The existing Art Center facility consists of a complex of several buildings arranged around an open-air patio. The buildings total approximately 11,000 square feet and are subdivided into zones by use, including classrooms, studios, administrative offices, exhibition galleries, a small gift shop, a film / lecture space, a commercial kitchen and various support spaces. As the Center's needs have changed and its programs and audience have expanded, the complex has grown organically over time. Through private donations, galleries and classrooms have been added and remodeled, various areas have been expanded, and in general, the complex has lost sight of its original architectural intention.

The time has come for the Center to fund construction of an expanded campus on the current site. An easement over adjacent property has been negotiated to support increased parking to 125 cars and improved vehicular access, by relocating the driveway away from the busy intersection of West Crestridge Road and Crenshaw Boulevard. A parking structure will be a necessary element of the expanded campus, because the adjacent land lease will allow surface parking and access roads only, with no permanent structures or foundations.
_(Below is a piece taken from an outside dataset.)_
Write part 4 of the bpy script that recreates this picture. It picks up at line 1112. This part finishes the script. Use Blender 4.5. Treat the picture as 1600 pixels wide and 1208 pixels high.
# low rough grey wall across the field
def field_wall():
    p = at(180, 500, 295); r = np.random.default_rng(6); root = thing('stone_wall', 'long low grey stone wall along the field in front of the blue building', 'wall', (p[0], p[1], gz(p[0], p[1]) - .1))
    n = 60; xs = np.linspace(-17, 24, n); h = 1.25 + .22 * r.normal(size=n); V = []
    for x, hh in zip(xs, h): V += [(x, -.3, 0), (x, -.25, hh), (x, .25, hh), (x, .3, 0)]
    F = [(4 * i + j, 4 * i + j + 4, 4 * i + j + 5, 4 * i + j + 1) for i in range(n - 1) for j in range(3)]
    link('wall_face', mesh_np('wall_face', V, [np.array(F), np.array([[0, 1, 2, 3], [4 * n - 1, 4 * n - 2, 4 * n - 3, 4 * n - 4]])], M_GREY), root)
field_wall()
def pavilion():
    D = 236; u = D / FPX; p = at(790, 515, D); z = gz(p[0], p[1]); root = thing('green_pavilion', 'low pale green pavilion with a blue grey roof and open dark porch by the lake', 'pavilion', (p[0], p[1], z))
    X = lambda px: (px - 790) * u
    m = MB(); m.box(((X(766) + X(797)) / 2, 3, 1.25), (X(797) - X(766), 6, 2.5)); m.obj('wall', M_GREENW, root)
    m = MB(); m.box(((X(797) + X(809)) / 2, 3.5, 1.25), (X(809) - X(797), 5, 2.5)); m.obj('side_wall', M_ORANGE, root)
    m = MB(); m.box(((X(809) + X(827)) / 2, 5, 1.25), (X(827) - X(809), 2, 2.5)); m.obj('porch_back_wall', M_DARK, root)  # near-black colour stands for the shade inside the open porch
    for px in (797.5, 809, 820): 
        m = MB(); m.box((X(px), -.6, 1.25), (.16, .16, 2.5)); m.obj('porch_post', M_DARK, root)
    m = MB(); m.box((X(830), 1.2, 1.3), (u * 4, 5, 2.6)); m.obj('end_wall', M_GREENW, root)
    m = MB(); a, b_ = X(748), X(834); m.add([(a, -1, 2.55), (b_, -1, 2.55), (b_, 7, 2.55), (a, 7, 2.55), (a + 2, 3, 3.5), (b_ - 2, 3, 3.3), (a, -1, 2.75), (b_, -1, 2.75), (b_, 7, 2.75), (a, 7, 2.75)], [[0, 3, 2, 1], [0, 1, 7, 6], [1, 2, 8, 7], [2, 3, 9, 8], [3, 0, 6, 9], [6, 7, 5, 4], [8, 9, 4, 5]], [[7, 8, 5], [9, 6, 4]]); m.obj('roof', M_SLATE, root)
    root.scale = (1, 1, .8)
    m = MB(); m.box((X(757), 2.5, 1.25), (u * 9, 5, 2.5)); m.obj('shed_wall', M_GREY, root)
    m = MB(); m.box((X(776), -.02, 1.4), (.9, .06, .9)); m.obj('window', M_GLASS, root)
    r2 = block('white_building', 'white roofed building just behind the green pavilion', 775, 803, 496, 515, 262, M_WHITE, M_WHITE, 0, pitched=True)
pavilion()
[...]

Renovation and expansion, as well as demolition and rebuilding, are all under consideration. Any new plan must deal sensitively with the ancestry and remarkable history of the existing campus, including acknowledgment of past as well as future donor generosity. Opportunities and incentives exist for the Center to make a powerful architectural statement and its prominence in the community as well as its placement at a highly visible major intersection demand careful design consideration. The Center's Board of Directors has initiated this International Design Competition, which will be open to all designers, architects, artists and students of the arts, worldwide.

A juried exhibition will conclude the competition, and cash prizes will be awarded to the winning schemes. The exhibition will run August 5 - September 10, 2000, and will provide the impetus for the launch of a capital campaign aimed at funding construction of a renewed and expanded campus that better serves the current programming needs of the membership. At the same time, the scheme ideally will anticipate future flexibility and continued expansion in coming decades.
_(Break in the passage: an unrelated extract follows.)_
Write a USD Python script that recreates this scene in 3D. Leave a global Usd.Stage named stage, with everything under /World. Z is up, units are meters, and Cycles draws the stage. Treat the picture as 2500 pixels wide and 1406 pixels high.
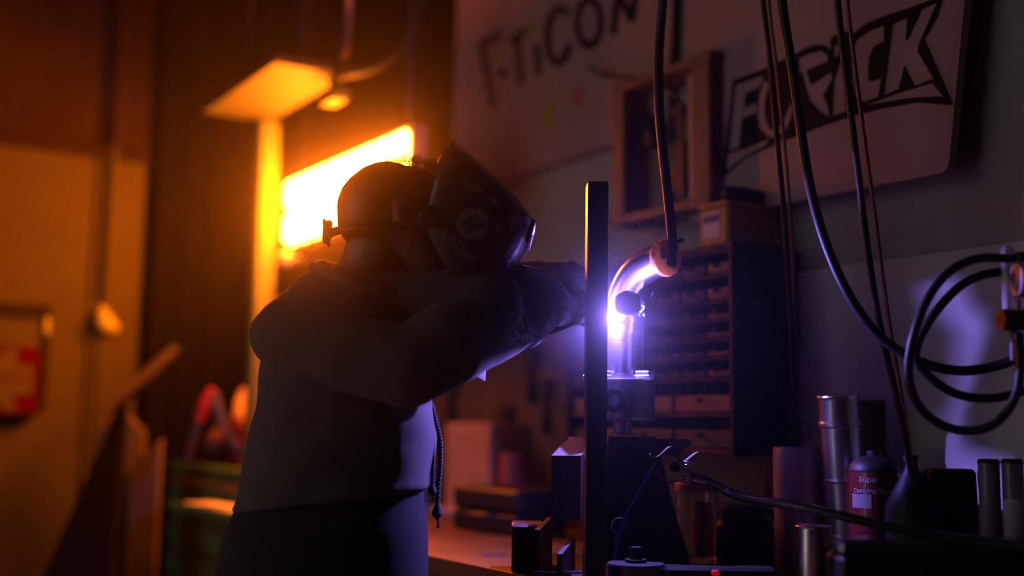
import math, random
import numpy as np, trimesh, manifold3d, shapely, usdkit, meshkit
from shapely.geometry import Polygon, LineString, Point
from pxr import Usd, UsdGeom, UsdLux, UsdShade, Gf, Sdf, Vt
random.seed(7)
RNG = np.random.default_rng(7)
stage = Usd.Stage.CreateInMemory()
UsdGeom.SetStageUpAxis(stage, 'Z'); UsdGeom.SetStageMetersPerUnit(stage, 1.0)
UsdGeom.Xform.Define(stage, '/World'); UsdGeom.Scope.Define(stage, '/World/Looks')

# ------------------------------------------------------------------ camera, ambient light, exposure, lamp levels
FPX, CX, CY = 2800.0, 1250.0, 703.0
EYE = np.array([0, 0, 1.2])
PITCH, ROLL = math.radians(6.9), math.radians(0.7)
FW = np.array([0, math.cos(PITCH), math.sin(PITCH)])
R0, U0 = np.array([1.0, 0, 0]), np.array([0, -math.sin(PITCH), math.cos(PITCH)])
# the picture is turned clockwise by ROLL: the camera is turned the other way
RT = R0 * math.cos(ROLL) + U0 * math.sin(ROLL)
UP = -R0 * math.sin(ROLL) + U0 * math.cos(ROLL)
cam = UsdGeom.Camera.Define(stage, '/World/Camera')
m4 = np.eye(4); m4[0, :3], m4[1, :3], m4[2, :3], m4[3, :3] = RT, UP, -FW, EYE
cam.AddTransformOp().Set(Gf.Matrix4d(*m4.ravel().tolist()))
cam.CreateHorizontalApertureAttr(36.0); cam.CreateVerticalApertureAttr(36.0 * 1406 / 2500)
cam.CreateFocalLengthAttr(FPX / 2500 * 36.0); cam.CreateClippingRangeAttr(Gf.Vec2f(0.05, 100))
cam.CreateFStopAttr(0.75); cam.CreateFocusDistanceAttr(2.15)
cam.CreateExposureAttr(0.0)
dome = UsdLux.DomeLight.Define(stage, '/World/ambient_light')
dome.CreateColorAttr(Gf.Vec3f(0.69, 0.60, 0.57)); dome.CreateIntensityAttr(0.42)
FLOOD = (np.array([1.0, 0.155, 0.005]), 380.0)        # colour and strength of the amber work lamp
ARC = (np.array([0.28, 0.185, 1.0]), 95000.0)         # colour and strength of the welding arc
HAZE, FUME = 0.0048, 0.2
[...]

It is critical that the design scheme address issues of the Center's history. The generosity of past donors must be carefully factored into any new design, and the diverse interests of the membership must be carefully considered. Designers are asked to present their concept for a building that contains an element of narrative, a building that blurs the lines between the constructed and the natural, utilizing the given context to the fullest and taking full advantage of our glorious southern California climate. The average temperature year round is between 65 and 85 degrees Fahrenheit, and there rarely are more than two consecutive days of heavy rain. Solutions should embrace exterior courtyards, plazas and walks as integral parts of the design, limited in scope only by the site boundaries, the designer's discretion and imagination.
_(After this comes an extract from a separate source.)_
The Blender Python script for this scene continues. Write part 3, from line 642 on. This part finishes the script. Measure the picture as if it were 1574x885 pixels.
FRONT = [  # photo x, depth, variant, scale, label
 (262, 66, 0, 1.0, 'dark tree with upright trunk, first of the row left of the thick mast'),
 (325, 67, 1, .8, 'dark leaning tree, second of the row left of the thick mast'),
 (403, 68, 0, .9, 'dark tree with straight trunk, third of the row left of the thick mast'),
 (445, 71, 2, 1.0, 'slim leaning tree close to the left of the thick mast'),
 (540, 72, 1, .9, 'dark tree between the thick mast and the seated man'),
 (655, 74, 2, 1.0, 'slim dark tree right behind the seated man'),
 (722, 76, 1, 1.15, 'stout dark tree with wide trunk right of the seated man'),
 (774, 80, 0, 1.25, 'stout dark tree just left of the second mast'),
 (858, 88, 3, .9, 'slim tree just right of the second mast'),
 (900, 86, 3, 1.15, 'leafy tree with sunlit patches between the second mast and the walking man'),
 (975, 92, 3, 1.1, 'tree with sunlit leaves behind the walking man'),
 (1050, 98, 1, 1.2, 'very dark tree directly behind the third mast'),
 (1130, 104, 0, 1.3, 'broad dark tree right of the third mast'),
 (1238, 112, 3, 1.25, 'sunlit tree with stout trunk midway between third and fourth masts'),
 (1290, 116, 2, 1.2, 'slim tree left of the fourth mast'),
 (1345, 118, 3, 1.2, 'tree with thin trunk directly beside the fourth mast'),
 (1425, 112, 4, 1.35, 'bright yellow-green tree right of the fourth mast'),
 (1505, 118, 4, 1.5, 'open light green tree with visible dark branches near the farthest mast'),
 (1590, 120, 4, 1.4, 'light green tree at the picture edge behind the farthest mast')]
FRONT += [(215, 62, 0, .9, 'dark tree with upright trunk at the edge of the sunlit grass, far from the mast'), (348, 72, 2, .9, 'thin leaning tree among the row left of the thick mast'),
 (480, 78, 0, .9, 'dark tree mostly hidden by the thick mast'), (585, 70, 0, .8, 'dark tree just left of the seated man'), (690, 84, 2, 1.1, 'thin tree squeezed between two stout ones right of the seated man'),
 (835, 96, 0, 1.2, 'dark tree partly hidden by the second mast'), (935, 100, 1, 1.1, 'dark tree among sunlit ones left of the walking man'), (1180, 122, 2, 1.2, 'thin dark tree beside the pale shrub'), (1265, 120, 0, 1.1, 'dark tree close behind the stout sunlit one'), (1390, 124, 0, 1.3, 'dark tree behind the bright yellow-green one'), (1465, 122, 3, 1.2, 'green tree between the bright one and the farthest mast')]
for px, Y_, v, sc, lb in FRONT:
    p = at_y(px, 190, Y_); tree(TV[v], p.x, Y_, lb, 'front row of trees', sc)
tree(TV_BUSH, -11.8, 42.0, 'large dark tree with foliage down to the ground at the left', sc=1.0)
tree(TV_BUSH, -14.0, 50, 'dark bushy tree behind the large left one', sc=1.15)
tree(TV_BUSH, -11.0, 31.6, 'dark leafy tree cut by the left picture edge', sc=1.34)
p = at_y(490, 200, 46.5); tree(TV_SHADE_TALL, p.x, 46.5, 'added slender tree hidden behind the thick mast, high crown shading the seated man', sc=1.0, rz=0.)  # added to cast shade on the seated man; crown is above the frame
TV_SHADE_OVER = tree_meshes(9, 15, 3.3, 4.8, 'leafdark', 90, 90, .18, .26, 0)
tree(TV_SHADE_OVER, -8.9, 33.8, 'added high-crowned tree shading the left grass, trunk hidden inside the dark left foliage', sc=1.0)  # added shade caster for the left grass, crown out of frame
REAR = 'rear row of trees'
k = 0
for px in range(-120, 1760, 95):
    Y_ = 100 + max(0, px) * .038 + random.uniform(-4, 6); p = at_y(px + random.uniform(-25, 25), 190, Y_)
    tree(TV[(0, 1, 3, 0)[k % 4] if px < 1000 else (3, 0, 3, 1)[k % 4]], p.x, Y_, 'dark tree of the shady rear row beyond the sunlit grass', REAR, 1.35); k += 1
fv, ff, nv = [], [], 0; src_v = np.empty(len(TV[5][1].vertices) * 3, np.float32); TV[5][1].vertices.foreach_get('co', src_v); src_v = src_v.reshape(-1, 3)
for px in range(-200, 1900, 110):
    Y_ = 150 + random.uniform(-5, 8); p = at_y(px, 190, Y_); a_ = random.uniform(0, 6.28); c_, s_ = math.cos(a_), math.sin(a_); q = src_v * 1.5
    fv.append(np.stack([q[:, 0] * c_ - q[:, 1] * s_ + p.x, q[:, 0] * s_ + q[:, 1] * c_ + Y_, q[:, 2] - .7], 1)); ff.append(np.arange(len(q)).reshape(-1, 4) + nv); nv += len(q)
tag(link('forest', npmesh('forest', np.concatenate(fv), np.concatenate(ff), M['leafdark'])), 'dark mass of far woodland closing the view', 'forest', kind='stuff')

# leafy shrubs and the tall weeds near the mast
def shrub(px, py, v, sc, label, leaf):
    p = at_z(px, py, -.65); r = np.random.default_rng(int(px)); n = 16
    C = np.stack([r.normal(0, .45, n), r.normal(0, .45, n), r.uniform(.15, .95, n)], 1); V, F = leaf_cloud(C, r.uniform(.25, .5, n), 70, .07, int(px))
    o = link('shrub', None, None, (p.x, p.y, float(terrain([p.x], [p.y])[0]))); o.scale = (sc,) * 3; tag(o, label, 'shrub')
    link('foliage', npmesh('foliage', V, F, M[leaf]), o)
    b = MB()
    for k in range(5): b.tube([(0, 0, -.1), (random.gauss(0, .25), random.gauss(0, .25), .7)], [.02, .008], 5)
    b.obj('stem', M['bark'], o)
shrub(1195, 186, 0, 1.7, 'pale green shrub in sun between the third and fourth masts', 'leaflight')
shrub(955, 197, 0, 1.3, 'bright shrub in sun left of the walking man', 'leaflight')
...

Entrants are challenged to present a design in the format outlined in this document showing whatever drawings are necessary to relate the solution, including floor plans, elevations, sections and perspective renderings. This is not a planning exercise. Therefore the floor plans do not have to be detailed. Basic layout of the departments, the circulation and the relationship of departments to each other are the most important challenges. The success of the design solution will weigh on the relationships created between the facility and the site, the components of the facility and how they relate to each other, and most importantly, the user's experience created by the architecture. Incumbent on this is the crafting of space and the careful and considered use of materials.